Dan ada tiga macam sikap berhenti (wuqūf), yaitu berhenti karena puas, berhenti karena melihat ujung, dan berhenti karena merasa dekat. Seorang guru sufi mengatakan bahwa berhentinya seorang murid merupakan keburukan di perjalanan. Perjalanan berhenti karena rasa puas dan keberhentian memutuskan sālik dari tawajjuh. Ini merupakan keburukan yang sangat besar bagi para sālik. Kita berlindung kepada Allah agar dihindarkan dari berburukan itu. Dan kadang-kadang nafsu menyerunya untuk berhenti pada apa yang tampak sebagai karamah. Ia berhenti baik karena merasa puas, karena merasa dekat, atau karena meyakini bahwa ia telah mencapai ujung atau puncak perjalanan. Karena itu, Ibnu ‘Athā’illāh r.a. mengatakan:
20. وَ لَا تَبَرَّجَتْ ظَوَاهِرُ الْكَوَّنَاتِ إِلَّا وَ نَادَتْكَ حَقَائِقُهَا: إِنَّمَا نَحْنُ فِتْنَةٌ فَلَا تَكْفُرْ
“Dan setiap kali alam ciptaan menampakkan keindahannya, isyarat hakikatnya menyeru sang salik dan berbisik: “Kami hanyalah godaan. Maka, janganlah kamu kufur.”

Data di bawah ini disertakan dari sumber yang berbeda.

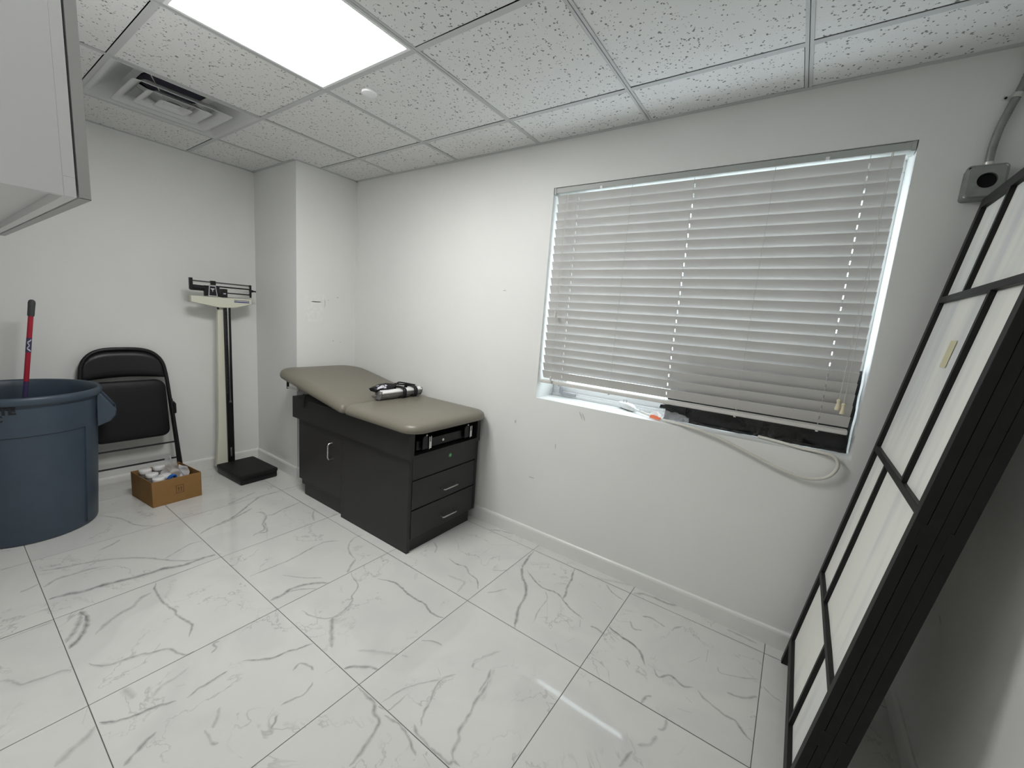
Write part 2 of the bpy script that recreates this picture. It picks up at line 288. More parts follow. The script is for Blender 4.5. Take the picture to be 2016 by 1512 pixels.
# ------------------------------------------------------------------ floor
VEINS = []   # (width, strength, points) in metres on the floor
VEINS = [
(0.0278,0.8,[(0.71,-1.839),(0.717,-1.791),(0.744,-1.736),(0.745,-1.691),(0.767,-1.613),(0.788,-1.522),(0.793,-1.47),(0.825,-1.402),(0.825,-1.321),(0.844,-1.244)]),
(0.0147,0.5,[(0.418,-1.829),(0.446,-1.782),(0.465,-1.727),(0.499,-1.647),(0.553,-1.567),(0.642,-1.486),(0.699,-1.452),(0.795,-1.379),(0.816,-1.318)]),
(0.0166,0.5,[(0.588,-1.838),(0.551,-1.796),(0.554,-1.74),(0.555,-1.693),(0.576,-1.636)]),
(0.011,0.45,[(0.699,-1.445),(0.67,-1.386),(0.635,-1.314),(0.644,-1.257)]),
(0.0105,0.5,[(-0.068,-1.545),(0.05,-1.476),(0.171,-1.449),(0.246,-1.412),(0.294,-1.36)]),
(0.0157,0.5,[(0.39,-1.631),(0.368,-1.583),(0.351,-1.553),(0.331,-1.535)]),
(0.0223,0.8,[(1.123,-1.839),(1.09,-1.811),(1.039,-1.784),(0.985,-1.768),(0.921,-1.77),(0.897,-1.776)]),
(0.0224,0.6,[(1.077,-1.84),(1.022,-1.811),(0.975,-1.789),(0.929,-1.776)]),
(0.0208,0.45,[(1.103,-1.766),(1.061,-1.728),(1.027,-1.679),(1.011,-1.636),(0.97,-1.598),(0.96,-1.559)]),
(0.0123,0.7,[(0.894,-1.527),(0.95,-1.544),(1.079,-1.547),(1.162,-1.534),(1.198,-1.538),(1.297,-1.52),(1.327,-1.526),(1.378,-1.55)]),
(0.0128,0.6,[(1.258,-1.811),(1.298,-1.791),(1.32,-1.767),(1.329,-1.732),(1.344,-1.686),(1.366,-1.656),(1.385,-1.619),(1.428,-1.604),(1.471,-1.584),(1.466,-1.561)]),
(0.0202,0.5,[(1.296,-1.79),(1.313,-1.775),(1.319,-1.763)]),
(0.011,0.6,[(1.485,-1.483),(1.482,-1.503),(1.513,-1.505),(1.529,-1.525)]),
(0.0117,0.75,[(1.65,-1.466),(1.715,-1.401),(1.73,-1.35),(1.75,-1.306),(1.766,-1.261)]),
(0.0129,0.8,[(1.571,-1.84),(1.596,-1.813),(1.613,-1.792),(1.623,-1.761),(1.63,-1.732),(1.645,-1.699),(1.66,-1.671)]),
(0.0103,0.7,[(1.675,-1.647),(1.663,-1.613),(1.663,-1.577),(1.659,-1.543),(1.657,-1.521)]),
(0.0269,0.35,[(1.476,-1.763),(1.51,-1.757),(1.547,-1.752)]),
(0.01,0.55,[(1.832,-1.375),(1.818,-1.342),(1.853,-1.327),(1.886,-1.325)]),
(0.0096,0.6,[(1.933,-1.468),(1.942,-1.432),(1.953,-1.401),(1.941,-1.366),(1.929,-1.353)]),
(0.0105,0.7,[(1.991,-1.525),(1.976,-1.508),(1.959,-1.491)]),
(0.0059,0.5,[(1.947,-1.516),(1.925,-1.487)]),
(0.0146,0.4,[(1.79,-1.593),(1.824,-1.613),(1.854,-1.633)]),
(0.0119,0.5,[(1.839,-1.652),(1.876,-1.65),(1.904,-1.655),(1.917,-1.641)]),
(0.0147,0.6,[(1.786,-1.828),(1.769,-1.802),(1.749,-1.773),(1.737,-1.741)]),
(0.0232,0.45,[(1.647,-1.942),(1.621,-1.908),(1.604,-1.876),(1.575,-1.845)]),
(0.0119,0.4,[(1.139,-2.002),(1.164,-1.981),(1.209,-1.962),(1.225,-1.913),(1.23,-1.88),(1.253,-1.847)]),
(0.0099,0.35,[(0.899,-1.984),(0.896,-1.941),(0.896,-1.888),(0.894,-1.845)]),
(0.0147,0.4,[(0.564,-1.906),(0.555,-1.875),(0.542,-1.846)]),
(0.0116,0.55,[(1.148,-1.235),(1.15,-1.15),(1.154,-1.065),(1.145,-0.986),(1.128,-0.908),(1.127,-0.835),(1.174,-0.766)]),
(0.0209,0.7,[(1.392,-1.253),(1.396,-1.201),(1.383,-1.146),(1.413,-1.076),(1.471,-1.016)]),
(0.0119,0.5,[(1.396,-1.201),(1.407,-1.142),(1.473,-1.067)]),
(0.0157,0.6,[(0.557,-1.249),(0.519,-1.176),(0.504,-1.088),(0.459,-0.973),(0.428,-0.919)]),
(0.0152,0.6,[(0.514,-0.904),(0.595,-0.908),(0.679,-0.966),(0.749,-0.987),(0.764,-1.042)]),
(0.0093,0.45,[(1.249,-1.13),(1.331,-1.085),(1.416,-1.015)]),
(0.0084,0.55,[(1.554,-1.195),(1.623,-1.185),(1.675,-1.159),(1.696,-1.123),(1.683,-1.046),(1.628,-0.99)]),
(0.016,0.4,[(1.539,-1.873),(1.478,-1.848)]),
(0.0131,0.45,[(1.599,-1.653),(1.609,-1.632)]),
(0.0105,0.4,[(1.653,-1.508),(1.663,-1.491)]),
(0.0133,0.3,[(1.589,-1.717),(1.559,-1.681),(1.554,-1.64),(1.539,-1.595)]),
(0.0122,0.8,[(1.618,-0.842),(1.704,-0.806),(1.783,-0.815),(1.868,-0.822),(1.924,-0.815),(1.974,-0.833),(2.017,-0.836),(2.065,-0.822)]),
(0.0088,0.6,[(1.474,-0.894),(1.523,-0.918),(1.593,-0.936),(1.63,-0.994),(1.667,-1.019),(1.688,-1.06),(1.702,-1.107),(1.699,-1.134)]),
(0.0233,0.65,[(1.695,-1.132),(1.737,-1.161),(1.773,-1.187),(1.841,-1.225)]),
(0.0129,0.7,[(1.965,-1.254),(1.977,-1.23),(2.021,-1.194),(2.049,-1.18),(2.067,-1.173)]),
(0.0097,0.6,[(1.926,-1.308),(1.931,-1.264)]),
(0.0153,0.3,[(1.929,-1.17),(1.978,-1.134),(2.03,-1.101),(2.104,-1.063)]),
(0.0133,0.6,[(0.508,-0.932),(0.522,-0.911),(0.582,-0.91),(0.667,-0.952),(0.785,-0.992),(0.765,-1.034),(0.784,-1.063)]),
(0.0127,0.5,[(0.785,-0.992),(0.872,-1.028)]),
(0.0139,0.6,[(0.582,-0.91),(0.605,-0.874),(0.58,-0.795),(0.559,-0.672)]),
(0.0162,0.65,[(0.503,-1.147),(0.482,-1.061),(0.422,-0.978),(0.351,-0.893),(0.292,-0.8),(0.31,-0.674)]),
(0.0187,0.4,[(0.274,-1.0),(0.234,-0.892),(0.202,-0.801)]),
(0.0164,0.55,[(1.462,-0.913),(1.422,-0.859),(1.395,-0.818)]),
(0.0102,0.5,[(1.395,-0.818),(1.308,-0.798),(1.241,-0.753),(1.206,-0.694),(1.215,-0.638)]),
(0.0133,0.45,[(0.706,-0.657),(0.796,-0.718),(0.858,-0.743)]),
(0.013,0.4,[(0.797,-0.788),(0.872,-0.81)]),
(0.0105,0.6,[(1.759,-0.478),(1.825,-0.487),(1.882,-0.474),(1.93,-0.504),(1.993,-0.517),(2.05,-0.572)]),
(0.0153,0.3,[(1.986,-0.66),(1.963,-0.577),(1.922,-0.58),(1.854,-0.589)]),
(0.0098,0.5,[(1.815,-0.345),(1.842,-0.309)]),
(0.0099,0.55,[(1.866,-0.309),(1.864,-0.235)]),
(0.008,0.5,[(2.005,-0.401),(2.044,-0.371),(2.065,-0.343)]),
(0.01,0.5,[(2.1,-0.56),(2.125,-0.53),(2.154,-0.473)]),
(0.0078,0.55,[(2.079,-0.976),(2.121,-0.946),(2.164,-0.936)]),
(0.0093,0.5,[(2.241,-1.094),(2.271,-1.06),(2.279,-1.036),(2.303,-1.003)]),
(0.0101,0.55,[(2.276,-1.057),(2.286,-1.098),(2.299,-1.127),(2.317,-1.172)]),
(0.0126,0.45,[(2.226,-1.027),(2.259,-1.044)]),
(0.0096,0.5,[(2.328,-0.942),(2.323,-0.918),(2.342,-0.854)]),
(0.0074,0.5,[(2.328,-0.942),(2.364,-0.93)]),
(0.0123,0.6,[(2.387,-0.902),(2.408,-0.947),(2.415,-1.0),(2.43,-1.019),(2.43,-1.065)]),
(0.0074,0.5,[(2.39,-0.895),(2.428,-0.845)]),
(0.0114,0.45,[(1.571,-0.413),(1.626,-0.442),(1.665,-0.492)]),
(0.0183,0.3,[(1.696,-0.085),(1.828,-0.013)]),
(0.0175,0.75,[(2.075,-0.09),(2.087,-0.176),(2.116,-0.274),(2.159,-0.339),(2.213,-0.387),(2.255,-0.459),(2.281,-0.551),(2.311,-0.616),(2.341,-0.674)]),
(0.0116,0.7,[(2.143,-0.271),(2.21,-0.314),(2.283,-0.345),(2.359,-0.333),(2.411,-0.356),(2.467,-0.39),(2.547,-0.413)]),
(0.0218,0.6,[(2.54,-0.426),(2.557,-0.469)]),
(0.0134,0.7,[(2.338,-0.085),(2.367,-0.174),(2.383,-0.256),(2.403,-0.312),(2.411,-0.356)]),
(0.007,0.45,[(2.311,-0.357),(2.351,-0.408),(2.357,-0.485),(2.381,-0.585)]),
(0.0055,0.4,[(2.351,-0.408),(2.419,-0.523)]),
(0.0135,0.6,[(2.592,-0.433),(2.62,-0.429),(2.655,-0.441)]),
(0.0121,0.85,[(2.66,-0.382),(2.725,-0.401),(2.775,-0.41),(2.821,-0.434),(2.857,-0.49)]),
(0.0116,0.7,[(2.89,-0.48),(2.916,-0.511),(2.947,-0.475),(2.975,-0.478),(3.003,-0.489),(3.038,-0.471)]),
(0.0114,0.65,[(3.051,-0.47),(3.08,-0.494),(3.118,-0.508),(3.161,-0.521),(3.188,-0.519),(3.213,-0.547),(3.247,-0.57)]),
(0.009,0.6,[(2.53,-0.098),(2.58,-0.138),(2.648,-0.158)]),
(0.0101,0.5,[(2.659,-0.224),(2.702,-0.21)]),
(0.0098,0.5,[(2.722,-0.278),(2.752,-0.317),(2.787,-0.301)]),
(0.0115,0.6,[(2.758,-0.21),(2.794,-0.193),(2.837,-0.201),(2.863,-0.208)]),
(0.0116,0.5,[(2.892,-0.212),(2.903,-0.181),(2.927,-0.149)]),
(0.0123,0.6,[(2.994,-0.354),(3.03,-0.292)]),
(0.0126,0.6,[(3.049,-0.224),(3.053,-0.304)]),
(0.012,0.55,[(3.145,-0.407),(3.192,-0.397),(3.249,-0.346)]),
(0.0123,0.55,[(2.9,-0.668),(2.904,-0.629),(2.923,-0.615)]),
(0.0119,0.5,[(2.989,-0.673),(2.995,-0.708),(2.977,-0.73)]),
(0.0138,0.35,[(2.978,-0.753),(2.968,-0.798),(2.935,-0.824)]),
(0.0111,0.5,[(2.928,-0.855),(2.921,-0.899),(2.912,-0.929)]),
(0.0127,0.4,[(2.518,-0.628),(2.557,-0.667)]),
(0.0078,0.45,[(2.552,-0.587),(2.567,-0.542)]),
(0.0069,0.4,[(3.098,-0.295),(3.115,-0.325),(3.199,-0.282),(3.239,-0.254)]),
(0.0214,0.55,[(2.668,-0.071),(2.713,-0.04),(2.773,-0.032),(2.834,-0.031),(2.877,-0.002)]),
(0.0086,0.5,[(2.105,-0.556),(2.148,-0.482)]),
(0.0091,0.5,[(1.996,-0.403),(2.057,-0.358)]),
(0.0139,0.5,[(1.728,-0.08),(1.793,-0.035),(1.876,-0.016)]),
(0.0144,0.5,[(2.531,-0.269),(2.588,-0.293)]),
(0.012,0.5,[(2.413,-0.183),(2.444,-0.194)]),
(0.0126,0.5,[(3.02,-0.534),(3.047,-0.544)]),
(0.0124,0.45,[(3.01,-0.601),(3.056,-0.589)]),
(0.0219,0.25,[(2.349,-0.075),(2.466,-0.076),(2.646,-0.006)]),
(0.0151,0.5,[(3.217,-0.038),(3.139,-0.03),(3.095,-0.031)]),
(0.0083,0.4,[(3.256,-0.281),(3.278,-0.303),(3.324,-0.321)]),
(0.0158,0.6,[(2.07,-1.266),(2.123,-1.267),(2.163,-1.268),(2.197,-1.29),(2.224,-1.292),(2.241,-1.309),(2.26,-1.365),(2.27,-1.397),(2.276,-1.437)]),
(0.011,0.6,[(2.227,-1.273),(2.296,-1.264),(2.353,-1.276),(2.382,-1.288),(2.406,-1.295)]),
(0.0069,0.5,[(2.176,-1.27),(2.221,-1.254),(2.224,-1.227),(2.225,-1.174)]),
(0.0129,0.55,[(2.325,-1.233),(2.349,-1.244),(2.408,-1.253),(2.453,-1.251),(2.496,-1.249),(2.505,-1.236),(2.531,-1.233)]),
(0.0103,0.6,[(2.275,-1.048),(2.281,-1.091),(2.307,-1.142),(2.322,-1.188),(2.347,-1.223)]),
(0.0167,0.6,[(2.411,-0.945),(2.424,-0.982),(2.431,-1.049),(2.446,-1.095),(2.455,-1.15),(2.474,-1.179),(2.483,-1.213),(2.505,-1.236)]),
(0.007,0.45,[(2.182,-1.253),(2.199,-1.168),(2.246,-1.092),(2.29,-1.026)]),
(0.0085,0.5,[(2.419,-1.278),(2.462,-1.289)]),
(0.0235,0.25,[(2.398,-0.895),(2.416,-0.951),(2.445,-1.028)]),
(0.0148,0.3,[(2.314,-0.923),(2.33,-0.876),(2.365,-0.806)]),
]
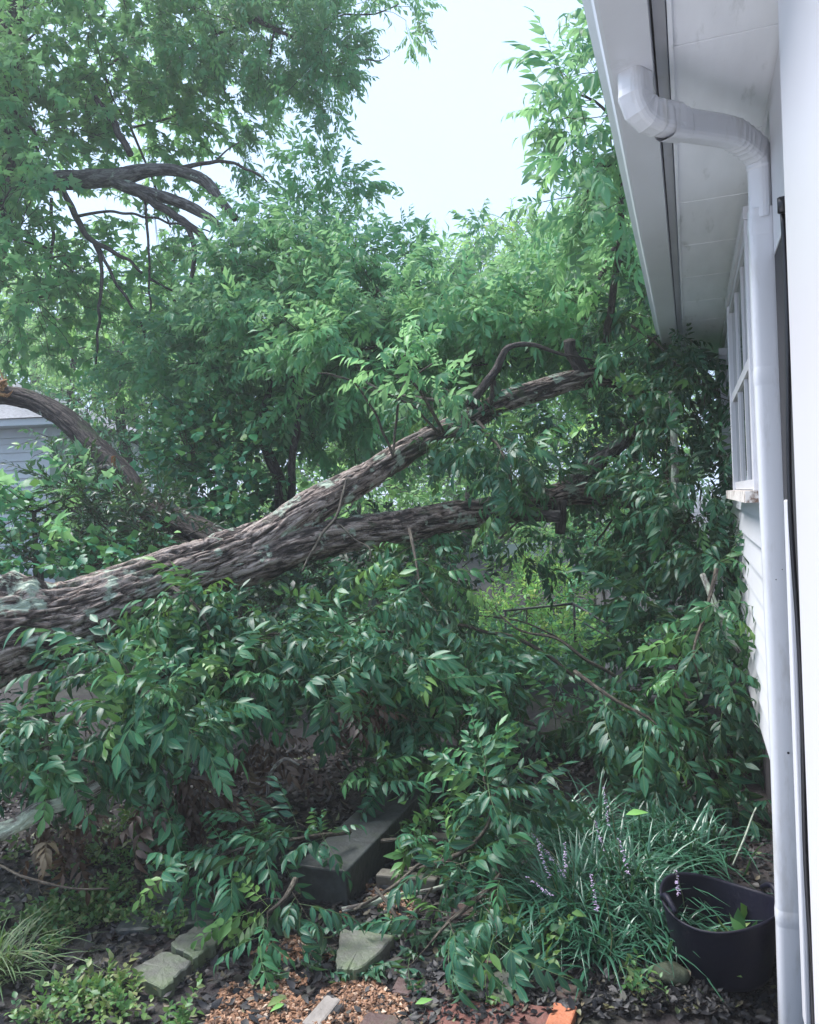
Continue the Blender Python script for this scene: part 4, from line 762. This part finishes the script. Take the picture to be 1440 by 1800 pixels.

Artinya, alam ciptaan muncul dengan segala keindahan dan daya tariknya untuk memalingkanmu dari perjalanan. Kau berhenti dan berpaling kepada alam ciptaan karena keajaibannya dan juga karena faedahnya. Maka, ketika alam ciptaan menampakkan sesuatu, nafsu terdorong kepadanya sehingga ia ingin berhenti bersamanya. Namun, di saat itulah lisān ḥāl memanggilnya dan mengatakan: “Sesungguhnya kami hanyalah ujian atau cobaan bagimu, apakah kau akan berhenti bersama kami sehingga terhijab dari tuhan kami ataukah kau akan bersabar hingga mendapatkan anugerahnya. Kami hanyalah cobaan untuk mengujimu, apakah kau bersyukur atas nikmat Allah, ataukah kufur. Maka, janganlah kufur terhadap nikmat Allah kepadamu. Kau telah kufur jika kau berhenti bersama kami, mementingkan kami, sibuk dengan kami sehingga kau tidak dapat melihat al-Ḥaqq dengan kami atau pun tanpa kami.”
Bersyukurlah kepada Allah atas nikmat yang Dia limpahkan kepadamu dan beramallah sebagaimana dikatakan dalam bait-bait as-Syusytarī: (431).
Ketika berjalan, jangan melirik kepada yang lain,
Segala sesuatu selain Allah adalah yang lain.
Karenanya, jadikanlah dzikir-Nya sebagai benteng.
Jangan berhenti di satu maqām, karena ia adalah penghalang.
Bersungguh-sungguhlah di perjalanan dan mintalah pertolongan.
Ketika kau melihat suatu maqām disingkapkan, beranjaklah dari sana.
Aku pun beranjak dari segala sesuatu yang serupa dengannya.
Katakanlah aku tidak punya permintaan kepada selain-Mu
Tidak ada gambaran yang tersingkap, tak juga hadiah yang dipetik.
Dan rahasia ilmu para alim golongan kanan adalah jalan kepada-Nya.
Maka, jangan pernah kautinggalkan jalan golongan kanan.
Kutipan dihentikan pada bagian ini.